One of the reasons for that is, of course, because the rich and their accountants are extremely adept at tax avoidance. Indeed, we can be sure a small army of accountants is already working on ways – all perfectly legal – for the wealthy to defer any inflow of funds this year until 2013, when the lower rates are expected to come into effect. This will reduce the top rate tax take reduced still further and it’s exactly what happened when the 50 per cent rate was first announced in 2009. Many high-earners brought forward income payments to take advantage of the delay between the announcement and its implementation, with some estimates putting the loss to the treasury as a result at £2 billion.

Making the lower rate effective from midnight tonight would be one way of avoiding a repetition of that but it would be massively unpopular in the City of London and with the business lobby.

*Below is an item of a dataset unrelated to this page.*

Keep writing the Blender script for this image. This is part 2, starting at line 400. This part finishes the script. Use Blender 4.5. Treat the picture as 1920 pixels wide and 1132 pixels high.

It is possible, though, that Osborne will stop short of announcing the government’s intention to take the rate down to 40 per cent for fear of extending the period for avoidance.

The government will release figures today showing just how much the top rate tax has raised, and it’s expected to be far lower than initial estimates.

This year’s budget has been perhaps the leakiest ever – and it’s not simply because the government wants to dull the edge of unpopular measures. There’s been fierce horse-trading between the two sides of the coalition and endless talks between advisors, making it harder to keep things under wraps.

The LibDem payback for supporting tax cuts for the rich will be a general clampdown on tax avoidance – the so-called “tycoon tax” – which the government will undoubtedly claim will raise far more from the rich than the 50 per cent rate ever did.

There’ll be a move to take more low earners out of the tax system, with the tax-free personal allowance raised closer to the LibDem target of £10,000 a year. We’ll hear of plans to relax Sunday trading laws for the period of the Olympics and there’ll be some gimmicks too, such as the annual personal tax statement that is to be sent to every one of Britain’s 20 million taxpayers in 2014.

It will show taxpayers exactly where their money goes once the government gets it, with a detailed breakdown of spending.

An example provided by the treasury ahead of the budget shows that, for someone earning £50,000 a year, the biggest share – a third – of the £14,000 or so the government collects in tax and National Insurance goes on welfare and pension payments. Health is the next largest category at 17 per cent, followed by education at 13 per cent and national debt repayments at 6 per cent, or just over £900 a year.